Driving east there’s the tennis courts and golf course. While the fairways need rain, the black scrape of the 18th looks well-used and I peer into the clubhouse window for that wizened knot of golfers clunking their beers together before settling into their post-round ribbing of each other.
However, the school’s shut, permanently. As are the tennis and golf clubs. Every shop in town is empty. On the way in we spot the park where the once-celebrated dog trials were held, but the last of these was in 1996.
We stop to take a photo of a white Nissan Exa. It sits rusting in a yard. Two dogs bark at us. This Exa is missing several panels. I owned one from 1991 until 2003 and at the end my odometer was frozen on 297,000 kilometres.

In the middle of the pub’s front bar is a Harley. On a wall is a sign advertising Eagle Super which was last brewed in the 1990’s. Across from this there’s a montage of old photos featuring 1950’s Hollywood sirens like Marilyn Monroe.
Behind the bar is Chef, the publican. He is a chef by trade and is from Darwin. He owns the Harley, and tells us, “The pub gives me somewhere to live and pays for my food and fuel.” He adds that, “I can go for three or four days and not have a customer.”
I want to offer my sympathy, but more than the wide wooden bar separates us from Chef.
There’s a TV high in a corner however the screen is blank. There’s no music. I order a beer which is a Coopers stubby from the fridge. Kegs are long gone. Claire orders a brandy. It comes in a large tumbler.

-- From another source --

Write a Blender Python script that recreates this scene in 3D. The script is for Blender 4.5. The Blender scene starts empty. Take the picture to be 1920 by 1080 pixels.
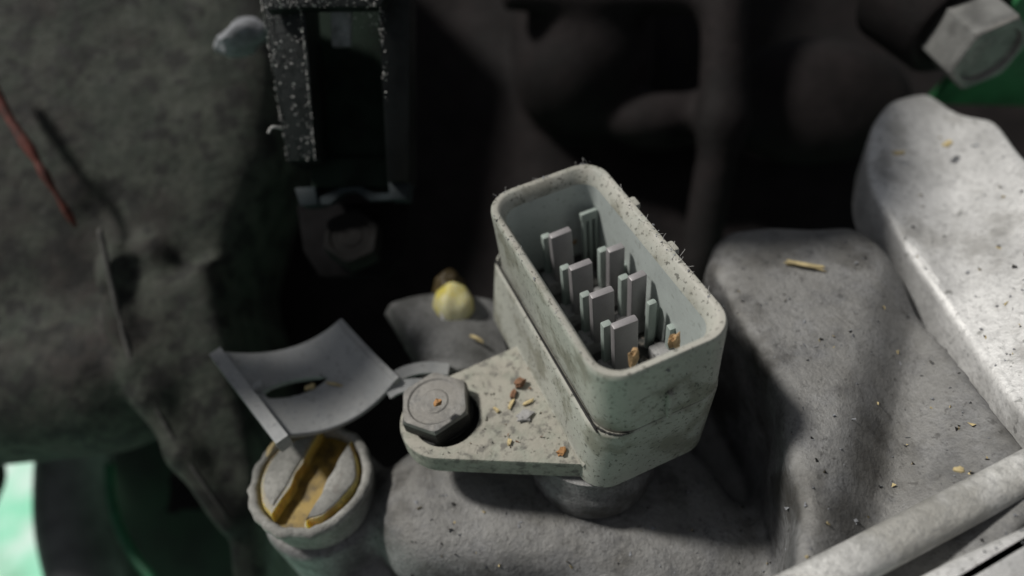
import bpy, bmesh, math, random
import numpy as np
from mathutils import Vector, Matrix, noise as mnoise
random.seed(7)
RNG = np.random.RandomState(5)
SC = bpy.context.scene
COL = SC.collection

# ------------------------------------------------------------------ camera, light, exposure (1 unit = 1 cm)
SC.unit_settings.system = 'METRIC'
SC.unit_settings.scale_length = 0.01
F = 1346.0                                   # focal length in pixels of a 1920 wide frame
vz = np.array([192., 1197., F]); vz /= np.linalg.norm(vz)
vx = np.array([-818., -1382., F]); vx -= vz * (vx @ vz); vx /= np.linalg.norm(vx)
vy = np.cross(vz, vx)
R = np.array([vy, vx, -vz])                  # camera axes (right, down, forward) -> world
CAM = np.array([-1.494, -5.584, 9.599])
cd = bpy.data.cameras.new('camera'); cam = bpy.data.objects.new('camera', cd); COL.objects.link(cam)
M = Matrix.Identity(4)
for i in range(3):
    M[i][0] = R[i][0]; M[i][1] = -R[i][1]; M[i][2] = -R[i][2]; M[i][3] = CAM[i]
cam.matrix_world = M
cd.sensor_width = 36.0; cd.lens = F / 1920 * 36.0
cd.clip_start = 0.1; cd.clip_end = 5000
cd.dof.use_dof = True; cd.dof.focus_distance = 10.2; cd.dof.aperture_fstop = 0.080
SC.camera = cam

SUN_DIR = Vector((-0.44, 0.40, 0.81)).normalized()      # towards the sun
W = bpy.data.worlds.new('World'); SC.world = W; W.use_nodes = True
nt = W.node_tree; nt.nodes.clear()
sky = nt.nodes.new('ShaderNodeTexSky'); sky.sky_type = 'NISHITA'; sky.sun_disc = False
sky.sun_elevation = math.asin(SUN_DIR.z); sky.sun_rotation = math.atan2(SUN_DIR.x, SUN_DIR.y)
sky.air_density = 1.0; sky.dust_density = 0.8; sky.ozone_density = 1.0
hs = nt.nodes.new('ShaderNodeHueSaturation'); hs.inputs['Saturation'].default_value = 0.25
bg = nt.nodes.new('ShaderNodeBackground'); bg.inputs['Strength'].default_value = 0.06
wo = nt.nodes.new('ShaderNodeOutputWorld')
nt.links.new(sky.outputs[0], hs.inputs['Color']); nt.links.new(hs.outputs[0], bg.inputs[0]); nt.links.new(bg.outputs[0], wo.inputs[0])
sd = bpy.data.lights.new('sun', 'SUN'); sd.energy = 5.0; sd.angle = math.radians(7); sd.color = (1.0, 0.97, 0.92)
so = bpy.data.objects.new('sun', sd); COL.objects.link(so)
so.rotation_euler = SUN_DIR.to_track_quat('Z', 'Y').to_euler(); so.location = (-20, 10, 30)
SC.view_settings.view_transform = 'Standard'; SC.view_settings.look = 'None'
SC.view_settings.exposure = -0.55; SC.view_settings.gamma = 1.0

# ------------------------------------------------------------------ helpers
def PZ(px, py, z):                            # point of the photograph's pixel ray at height z
    d = R @ np.array([(px - 960) / F, (py - 540) / F, 1.0]); t = (z - CAM[2]) / d[2]
    return Vector(CAM + d * t)
def PD(px, py, dep):                          # ... at a distance along the camera axis
    return Vector(CAM + R @ (np.array([(px - 960) / F, (py - 540) / F, 1.0]) * dep))
def tag(o, label=None, cat=None, group=None, kind=None):
    if label: o['label'] = label
    if cat: o['category'] = cat
    if group: o['group'] = group
    if kind: o['kind'] = kind
    return o
def empty(name, loc, label, cat, group=None):
    o = bpy.data.objects.new(name, None); COL.objects.link(o); o.location = loc; o.empty_display_size = 0.2
    return tag(o, label, cat, group)
def mesh_obj(name, verts, faces, mat, parent=None, smooth=True, angle=None):
    me = bpy.data.meshes.new(name); me.from_pydata([tuple(v) for v in verts], [], faces); me.update()
    return link(name, me, mat, parent, smooth, angle)
def link(name, me, mat, parent=None, smooth=True, angle=None):
    me.materials.append(mat)
    if smooth: me.polygons.foreach_set('use_smooth', [True] * len(me.polygons))
    o = bpy.data.objects.new(name, me); COL.objects.link(o)
    if smooth and angle: me.set_sharp_from_angle(angle=math.radians(angle))
    if parent:
        o.parent = parent
        o.matrix_parent_inverse = Matrix.Translation(parent.location).inverted()
    return o
def bm_obj(name, bm, mat, parent=None, smooth=True, angle=35):
    bmesh.ops.recalc_face_normals(bm, faces=bm.faces)
    me = bpy.data.meshes.new(name); bm.to_mesh(me); bm.free()
    return link(name, me, mat, parent, smooth, angle)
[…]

At Chef’s suggestion we tour the pub and various silent sitting rooms as well as the guest bedrooms. Pausing in the large dining room I imagine a far-flung Saturday night with farmers, footballers and young families, all buzzing with laughter and talk of rainfall and the school fête and upcoming weddings. Late on this Sunday it’s dark and still. The fireplaces are cold.
There’s plenty of room for a beer garden too, but I see only weeds and dirt.
Back at the bar another couple is there. We chat about their day in the surrounding wineries like Pikes and Paulettes and where they’re from in Adelaide. Taking advantage of Farrell Flat’s free camping they’ve escaped with the caravan and left their teenage boys at home (one recovering from his private school formal).
Claire buys a bag of chips. Like the town and pub itself Chef seems as if his past was more optimistic than the present. He has a low opinion of the community’s future and its aged citizens.

Mintaro’s Magpie and Stump pub was closed for about a year before the current owners took over and reinvigorated it with spectacular success. Its publican told me that their first June long weekend they did over six hundred meals. It’s now a destination pub.
Drinks done we say our farewells to the campers and to Chef.
Outside in the twilight we take in the Farrell Flat silo art. It depicts a train under full steam as it hurtles along by a wheat crop and under an effervescent, purple sky.
The vitality and hope are striking, and I’d like to think that in this handsome hamlet life might imitate art, but just as with the relentless march of urbanisation, greater forces may have already spoken.